The best tribute I can pay the stories in Lust, Caution is that although Chang’s style took some getting used to, I found myself wanting more and more as there were fewer and fewer left. Thank goodness then that I already have stocked up her collection of novellas, Love in a Fallen City, which is being issued in Penguin Modern Classics along with this volume. Not least, these stories will provide a welcome dose of exoticism as the winter draws in. And who couldn’t use a little of that?


  1. Et tu again? Another book to buy? If you have not done so already you might want to read Clare Wigfall’s story collection. It is longer but her stories are so masterful you cold swear she had been writing for decades. I have a review of the book, The Loudest Sound and Nothing, on my blog and I believe Dovegrey reviewed it awhile back.

    Off to Amazon. I love short stories.

  2. I have quite an aversion to short stories, I tend to like to immerse myself into something a bit longer – but you have made this sound very tempting and quite satisfying. I’ll have to add it to the lists.

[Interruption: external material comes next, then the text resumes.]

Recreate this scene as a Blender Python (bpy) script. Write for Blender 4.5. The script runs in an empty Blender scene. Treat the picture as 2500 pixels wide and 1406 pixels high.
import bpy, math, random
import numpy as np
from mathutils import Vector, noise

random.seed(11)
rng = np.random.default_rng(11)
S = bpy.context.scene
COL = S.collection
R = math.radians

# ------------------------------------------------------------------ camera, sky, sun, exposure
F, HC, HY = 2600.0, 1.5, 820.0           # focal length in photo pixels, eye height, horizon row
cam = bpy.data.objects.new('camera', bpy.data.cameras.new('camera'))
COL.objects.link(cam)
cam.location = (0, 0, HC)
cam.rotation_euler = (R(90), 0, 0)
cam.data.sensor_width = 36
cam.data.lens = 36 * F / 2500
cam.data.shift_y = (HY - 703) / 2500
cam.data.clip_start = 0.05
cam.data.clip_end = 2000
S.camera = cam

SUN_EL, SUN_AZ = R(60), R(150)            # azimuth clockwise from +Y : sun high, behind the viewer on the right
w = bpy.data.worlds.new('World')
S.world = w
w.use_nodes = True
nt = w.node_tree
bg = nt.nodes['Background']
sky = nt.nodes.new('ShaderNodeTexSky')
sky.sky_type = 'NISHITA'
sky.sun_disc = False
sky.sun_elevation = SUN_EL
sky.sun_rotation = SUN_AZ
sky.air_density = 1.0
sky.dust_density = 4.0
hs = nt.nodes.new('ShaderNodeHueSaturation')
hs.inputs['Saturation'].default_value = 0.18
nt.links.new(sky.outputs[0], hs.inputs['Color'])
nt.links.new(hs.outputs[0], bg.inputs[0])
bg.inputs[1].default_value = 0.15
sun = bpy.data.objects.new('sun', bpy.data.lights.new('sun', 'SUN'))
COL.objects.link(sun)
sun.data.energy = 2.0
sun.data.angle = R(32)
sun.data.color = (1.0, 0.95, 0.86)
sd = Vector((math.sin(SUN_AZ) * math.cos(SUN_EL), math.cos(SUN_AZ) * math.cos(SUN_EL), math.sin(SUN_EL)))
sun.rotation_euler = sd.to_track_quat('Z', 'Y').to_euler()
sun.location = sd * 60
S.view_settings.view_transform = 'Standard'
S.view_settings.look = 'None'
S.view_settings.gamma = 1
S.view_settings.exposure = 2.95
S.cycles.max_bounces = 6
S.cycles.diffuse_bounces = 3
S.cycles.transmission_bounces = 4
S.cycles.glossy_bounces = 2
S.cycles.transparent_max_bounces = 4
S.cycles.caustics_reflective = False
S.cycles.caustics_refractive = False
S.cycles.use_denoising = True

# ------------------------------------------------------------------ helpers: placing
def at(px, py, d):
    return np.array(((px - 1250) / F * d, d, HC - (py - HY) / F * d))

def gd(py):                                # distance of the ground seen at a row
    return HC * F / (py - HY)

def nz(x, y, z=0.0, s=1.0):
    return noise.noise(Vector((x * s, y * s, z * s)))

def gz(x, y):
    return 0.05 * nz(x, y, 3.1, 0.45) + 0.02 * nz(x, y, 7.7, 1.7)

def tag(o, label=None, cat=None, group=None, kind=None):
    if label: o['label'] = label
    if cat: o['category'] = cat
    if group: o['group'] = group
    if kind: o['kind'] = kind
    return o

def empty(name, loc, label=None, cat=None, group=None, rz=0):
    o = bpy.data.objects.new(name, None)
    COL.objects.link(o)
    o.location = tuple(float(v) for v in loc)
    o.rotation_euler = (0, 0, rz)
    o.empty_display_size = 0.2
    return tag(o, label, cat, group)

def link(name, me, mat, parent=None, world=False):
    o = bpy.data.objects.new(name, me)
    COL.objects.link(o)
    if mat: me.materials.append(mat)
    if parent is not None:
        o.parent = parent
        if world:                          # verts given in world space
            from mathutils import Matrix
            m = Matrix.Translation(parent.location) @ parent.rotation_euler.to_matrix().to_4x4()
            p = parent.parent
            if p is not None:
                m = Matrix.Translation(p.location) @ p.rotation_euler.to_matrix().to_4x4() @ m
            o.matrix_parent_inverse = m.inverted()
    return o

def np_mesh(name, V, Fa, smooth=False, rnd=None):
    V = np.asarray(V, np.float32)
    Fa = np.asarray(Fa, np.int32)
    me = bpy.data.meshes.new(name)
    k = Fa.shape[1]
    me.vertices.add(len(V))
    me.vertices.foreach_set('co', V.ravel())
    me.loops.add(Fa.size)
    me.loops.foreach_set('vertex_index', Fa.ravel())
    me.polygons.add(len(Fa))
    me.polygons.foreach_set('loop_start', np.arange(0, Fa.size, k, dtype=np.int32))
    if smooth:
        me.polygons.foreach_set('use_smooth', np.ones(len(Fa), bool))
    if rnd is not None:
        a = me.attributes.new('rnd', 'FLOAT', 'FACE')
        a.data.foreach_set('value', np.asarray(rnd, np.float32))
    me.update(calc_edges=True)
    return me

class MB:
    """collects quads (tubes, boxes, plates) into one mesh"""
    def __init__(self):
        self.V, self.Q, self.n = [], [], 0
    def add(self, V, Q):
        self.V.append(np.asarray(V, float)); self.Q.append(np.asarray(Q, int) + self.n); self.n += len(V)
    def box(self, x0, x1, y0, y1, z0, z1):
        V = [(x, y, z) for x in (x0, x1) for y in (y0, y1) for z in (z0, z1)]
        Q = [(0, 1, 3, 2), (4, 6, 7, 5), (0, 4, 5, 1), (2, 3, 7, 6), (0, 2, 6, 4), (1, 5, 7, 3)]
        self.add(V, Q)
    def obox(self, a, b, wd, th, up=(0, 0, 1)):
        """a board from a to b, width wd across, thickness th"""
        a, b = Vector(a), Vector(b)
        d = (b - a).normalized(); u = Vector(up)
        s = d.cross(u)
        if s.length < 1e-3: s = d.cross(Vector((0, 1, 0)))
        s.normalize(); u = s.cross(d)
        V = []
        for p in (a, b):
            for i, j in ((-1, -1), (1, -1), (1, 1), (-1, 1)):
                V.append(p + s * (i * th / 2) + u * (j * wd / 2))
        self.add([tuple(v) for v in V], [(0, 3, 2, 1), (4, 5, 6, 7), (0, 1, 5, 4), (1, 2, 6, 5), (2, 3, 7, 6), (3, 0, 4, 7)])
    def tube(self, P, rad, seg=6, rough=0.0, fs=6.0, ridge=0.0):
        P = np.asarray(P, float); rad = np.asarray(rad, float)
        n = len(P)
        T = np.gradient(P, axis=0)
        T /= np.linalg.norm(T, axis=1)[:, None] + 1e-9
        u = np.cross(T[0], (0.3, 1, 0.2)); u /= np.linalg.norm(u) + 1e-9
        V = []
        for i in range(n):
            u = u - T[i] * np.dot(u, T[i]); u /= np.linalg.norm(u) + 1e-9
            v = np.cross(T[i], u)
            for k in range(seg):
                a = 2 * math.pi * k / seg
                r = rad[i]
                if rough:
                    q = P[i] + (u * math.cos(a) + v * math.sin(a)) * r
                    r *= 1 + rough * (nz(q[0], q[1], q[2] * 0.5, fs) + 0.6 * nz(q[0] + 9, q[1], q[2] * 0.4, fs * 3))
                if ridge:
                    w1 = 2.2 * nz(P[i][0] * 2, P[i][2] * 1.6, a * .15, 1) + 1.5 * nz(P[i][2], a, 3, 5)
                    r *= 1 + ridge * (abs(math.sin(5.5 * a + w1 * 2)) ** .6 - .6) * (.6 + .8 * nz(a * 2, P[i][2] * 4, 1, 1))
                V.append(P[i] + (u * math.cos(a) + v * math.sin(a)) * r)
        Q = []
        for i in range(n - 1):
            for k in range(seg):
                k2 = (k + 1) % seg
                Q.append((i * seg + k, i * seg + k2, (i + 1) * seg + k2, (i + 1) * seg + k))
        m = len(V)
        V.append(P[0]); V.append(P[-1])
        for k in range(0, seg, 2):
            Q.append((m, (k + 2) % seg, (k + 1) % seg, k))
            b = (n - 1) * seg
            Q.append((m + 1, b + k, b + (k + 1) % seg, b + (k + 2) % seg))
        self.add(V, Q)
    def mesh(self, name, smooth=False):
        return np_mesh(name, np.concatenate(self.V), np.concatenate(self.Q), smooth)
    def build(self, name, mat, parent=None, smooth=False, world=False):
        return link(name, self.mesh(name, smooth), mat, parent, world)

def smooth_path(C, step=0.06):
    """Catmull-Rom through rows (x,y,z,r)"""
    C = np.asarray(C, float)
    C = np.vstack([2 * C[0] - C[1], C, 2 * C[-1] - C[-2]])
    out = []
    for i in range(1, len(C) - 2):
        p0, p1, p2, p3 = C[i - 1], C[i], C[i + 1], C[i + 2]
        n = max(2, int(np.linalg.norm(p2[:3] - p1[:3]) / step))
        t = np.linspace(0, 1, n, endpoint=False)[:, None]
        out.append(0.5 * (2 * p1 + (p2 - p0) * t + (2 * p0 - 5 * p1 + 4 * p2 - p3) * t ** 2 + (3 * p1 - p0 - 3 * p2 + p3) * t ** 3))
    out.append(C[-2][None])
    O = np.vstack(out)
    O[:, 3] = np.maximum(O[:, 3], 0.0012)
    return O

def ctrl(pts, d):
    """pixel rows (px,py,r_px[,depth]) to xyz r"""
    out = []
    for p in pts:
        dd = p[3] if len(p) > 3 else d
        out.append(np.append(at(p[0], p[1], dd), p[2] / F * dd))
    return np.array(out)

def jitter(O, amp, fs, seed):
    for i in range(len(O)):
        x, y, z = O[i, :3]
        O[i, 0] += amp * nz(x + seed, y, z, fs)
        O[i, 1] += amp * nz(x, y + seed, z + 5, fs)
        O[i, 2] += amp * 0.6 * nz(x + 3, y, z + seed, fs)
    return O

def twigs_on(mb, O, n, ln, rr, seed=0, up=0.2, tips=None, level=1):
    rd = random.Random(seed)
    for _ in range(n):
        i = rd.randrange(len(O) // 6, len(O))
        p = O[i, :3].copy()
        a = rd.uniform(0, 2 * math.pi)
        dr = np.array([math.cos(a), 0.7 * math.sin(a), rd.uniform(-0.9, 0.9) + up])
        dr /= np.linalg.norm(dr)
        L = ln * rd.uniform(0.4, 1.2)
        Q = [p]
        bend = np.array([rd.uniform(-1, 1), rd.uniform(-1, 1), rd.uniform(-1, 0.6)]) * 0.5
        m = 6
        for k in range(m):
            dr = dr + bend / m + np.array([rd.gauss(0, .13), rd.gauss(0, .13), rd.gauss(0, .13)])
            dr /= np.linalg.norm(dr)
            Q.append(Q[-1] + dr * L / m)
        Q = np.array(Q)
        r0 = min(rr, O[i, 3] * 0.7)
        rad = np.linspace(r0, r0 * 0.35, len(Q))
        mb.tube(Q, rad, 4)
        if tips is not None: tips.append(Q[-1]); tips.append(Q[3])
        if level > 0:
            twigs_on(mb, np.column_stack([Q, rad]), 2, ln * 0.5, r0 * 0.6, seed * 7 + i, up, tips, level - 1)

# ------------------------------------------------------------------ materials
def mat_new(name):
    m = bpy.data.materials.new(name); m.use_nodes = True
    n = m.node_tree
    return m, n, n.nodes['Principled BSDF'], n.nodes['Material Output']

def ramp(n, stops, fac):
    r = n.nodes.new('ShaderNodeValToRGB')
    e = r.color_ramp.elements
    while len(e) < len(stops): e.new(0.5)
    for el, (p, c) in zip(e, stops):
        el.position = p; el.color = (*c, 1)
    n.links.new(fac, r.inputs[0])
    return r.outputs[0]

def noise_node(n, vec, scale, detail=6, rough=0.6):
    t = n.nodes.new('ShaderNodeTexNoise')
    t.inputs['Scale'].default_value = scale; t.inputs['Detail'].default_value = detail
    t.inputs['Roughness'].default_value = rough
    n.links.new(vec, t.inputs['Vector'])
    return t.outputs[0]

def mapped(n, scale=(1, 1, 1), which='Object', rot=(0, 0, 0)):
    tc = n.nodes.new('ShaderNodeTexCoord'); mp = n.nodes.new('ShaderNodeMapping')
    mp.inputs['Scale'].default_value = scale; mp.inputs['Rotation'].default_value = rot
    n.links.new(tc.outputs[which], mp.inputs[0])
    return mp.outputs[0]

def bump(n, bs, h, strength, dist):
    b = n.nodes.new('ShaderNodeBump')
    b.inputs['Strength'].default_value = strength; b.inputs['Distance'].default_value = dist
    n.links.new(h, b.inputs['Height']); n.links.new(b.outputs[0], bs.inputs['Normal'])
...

  3. Well I agree jem, I don’t normally read whole collections in one go – usually I buy them and read one or two, then leave them on the shelf with good intentions and little further involvement. But Chang became very moreish. It’s not that I don’t like stories, I do, but I think my completist impulse leads me always to want to start another novel next.

    I remember seeing Clare Wigfall praised by dovegreyreader, Candy, so thanks for the reminder and I will read your own comments on her with interest too.

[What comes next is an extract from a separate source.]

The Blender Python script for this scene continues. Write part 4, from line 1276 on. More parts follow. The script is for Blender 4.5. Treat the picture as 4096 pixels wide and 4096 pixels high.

  4. I enjoy reading your review. I was shocked at the motion picture as you have noticed, Chang did not emphasize on the sexual nature of Yi and Mai Taitai’s relationship. Her prose is so unrelenting and cutting that even the backdrop is the Japanese invasion of China, somehow this significant time factor gets a bit sidelined to make room for the confusion, frustration, and conflicts of these ordinary individuals whose lives are tricked by fate.

    My other favorite is Love in a Fallen City. It was made into a theatrical a couple years ago in Hong Kong.

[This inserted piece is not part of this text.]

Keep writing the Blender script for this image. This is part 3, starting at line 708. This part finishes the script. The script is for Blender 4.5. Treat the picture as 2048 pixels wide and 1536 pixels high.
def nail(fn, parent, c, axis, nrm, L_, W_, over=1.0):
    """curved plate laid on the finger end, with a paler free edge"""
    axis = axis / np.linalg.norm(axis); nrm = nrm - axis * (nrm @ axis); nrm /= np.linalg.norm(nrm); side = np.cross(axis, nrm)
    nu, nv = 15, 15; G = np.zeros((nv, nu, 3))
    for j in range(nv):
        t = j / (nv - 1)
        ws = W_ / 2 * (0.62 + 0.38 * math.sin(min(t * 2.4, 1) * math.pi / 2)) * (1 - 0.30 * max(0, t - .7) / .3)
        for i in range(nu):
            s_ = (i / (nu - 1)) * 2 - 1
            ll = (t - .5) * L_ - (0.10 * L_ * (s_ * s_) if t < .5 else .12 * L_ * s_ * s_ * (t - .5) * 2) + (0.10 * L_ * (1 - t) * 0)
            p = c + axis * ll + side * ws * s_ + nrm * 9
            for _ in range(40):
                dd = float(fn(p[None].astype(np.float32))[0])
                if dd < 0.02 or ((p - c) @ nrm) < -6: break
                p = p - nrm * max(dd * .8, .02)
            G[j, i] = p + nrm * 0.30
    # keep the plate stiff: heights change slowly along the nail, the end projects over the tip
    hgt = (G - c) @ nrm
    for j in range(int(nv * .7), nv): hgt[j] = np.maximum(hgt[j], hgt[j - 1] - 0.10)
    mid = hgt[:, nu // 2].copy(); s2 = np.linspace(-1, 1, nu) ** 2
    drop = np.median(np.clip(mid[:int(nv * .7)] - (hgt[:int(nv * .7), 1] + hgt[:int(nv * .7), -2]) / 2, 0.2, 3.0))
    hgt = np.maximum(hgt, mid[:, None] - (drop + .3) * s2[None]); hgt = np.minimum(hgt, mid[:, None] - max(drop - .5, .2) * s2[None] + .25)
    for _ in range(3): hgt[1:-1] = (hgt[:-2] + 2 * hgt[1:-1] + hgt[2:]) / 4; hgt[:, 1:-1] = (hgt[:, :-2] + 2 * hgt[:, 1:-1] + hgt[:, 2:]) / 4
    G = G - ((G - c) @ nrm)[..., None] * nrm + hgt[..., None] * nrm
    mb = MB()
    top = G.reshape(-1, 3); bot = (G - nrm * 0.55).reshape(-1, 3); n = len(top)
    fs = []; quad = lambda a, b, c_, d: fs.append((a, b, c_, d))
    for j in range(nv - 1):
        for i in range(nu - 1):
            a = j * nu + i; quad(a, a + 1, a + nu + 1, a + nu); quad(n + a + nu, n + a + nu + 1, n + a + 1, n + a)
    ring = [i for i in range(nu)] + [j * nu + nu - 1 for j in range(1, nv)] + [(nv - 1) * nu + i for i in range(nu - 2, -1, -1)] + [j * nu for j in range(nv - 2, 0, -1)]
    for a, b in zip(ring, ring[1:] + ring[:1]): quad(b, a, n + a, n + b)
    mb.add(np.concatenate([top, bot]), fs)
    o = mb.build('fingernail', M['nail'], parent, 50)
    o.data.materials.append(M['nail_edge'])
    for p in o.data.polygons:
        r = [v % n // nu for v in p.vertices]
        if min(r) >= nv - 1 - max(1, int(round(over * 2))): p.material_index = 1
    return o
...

    18 Springs is one of her best long novels, but unfortunately is not available in English. It was made into a film back in 1997. Check it out! 🙂

  5. You may be pleased to know that I have bought the rights and commissioned a new translation of 18 Springs – it will appear in Penguin Modern Classics in 2009.

  6. Thanks for the tips, Matt. I have Love in a Fallen City too (Penguin Modern Classics have rejacketed the NYRB edition for the UK market) and hope to get onto that soon.

    Mariateresa: that’s terrific news! I read pretty much everything that appears in Penguin Modern Classics editions so this is additionally welcome. I shall count down the months until it appears…

  7. Yes, little children of both sexes in China are usually dressed in split-crotch pants. It’s nothing to do with sex; it’s a practical way of coping with kids before they are toilet-trained.

  8. Well, read the story at the tail end of last year. Saw the film today. They’ve done a great job of putting back story into the film, given that the published story was pretty much in the jeweller’s with the occasional flashback.The visuals are wonderful, not that I’d be able to discern their authenticity. It left me wanting just that little bit more. But what that more is, I don’t know.

  9. Thanks for filling us in Stewart. I did think the story invited expansion of the back story. I’ll be going to see the film next weekend I hope, so will be in a better position then.

  10. As you said, Chang was good at captuering the most embarresing scenes of human beings, women most of all, and also men (I really appreciate her talent to “feel” like a man- white rose, red rose is a novel written from the angel of men).

    Lust and caution is one of the best novels from her. It’s very dramatic and very real at the same time, plus very cruel, and very surprising.. From the first part of the movie, we see a lot of “thinkings” in Jiazhi’s head and we see that Jiazhi is a naiive girl who enjoys playing theater and basically we may get the impression that Jiazhi is a typical kind of pretty girl who is spoiled by her male fans and she is not very involved in “love motions”. Then we see a lot about the political situations in China at that time, we see the truth of patriotism – the human, individual feelings behind the “big stage”, we see that diamond is really an important thing for a woman – even at the most dangerous and crucial situation. We also see that for Mr.Yi, Jiazhi is just one of his mistresses, he decided to buy a diamond for her, but just as a general manner from a man with a pretty woman.

    And now comes a break point. At the moment Jiazhi saw the diamond, she said to herself, “He must be in love with me.” And so, she betrayed her group, (betrayed the country, her initial willing too??) She let him go, his life is saved.

    The most most fantastic part of the novel is coming at last in the end of the novel – Yi commanded to kill Jiazhi together with the group of students because its too complicated to make an excuse to his boss to save her life and its probably risky too. He is obviously sad about his decision so he is trying to make some excuses to himself to feel better – She must understand him doing this and forgive him. Once be his lover and after her death she will be forever(a chinese phrase)….

    If a reader is used to Chang’s “unhappy-end relationship”style, he or she may see this ending as unexpected happy-end. Jiazhi is dead for her lover and Mr. Yi sees Jiazhi as his beloved. We may wipe the sweat from our faces now. The most complicated, most times selfish male female relationship- adultery here, becomes a beautiful legend, the diamond, the most plain, corny symbol of love saved one life and killed one too, wow so plain is not a right word anymore. Plus for Jiazhi death is not necessarily a bad thing because she would be in big trouble with her betray. Plus for Yi, he still has a wife and a dangerous career to take care of.

    My english is poor, I hope its understandable

  11. Thanks for sharing your thoughts, Ennian – your English is very good! Your comments have reminded me that I still have Chang’s Love in a Fallen City to look forward to.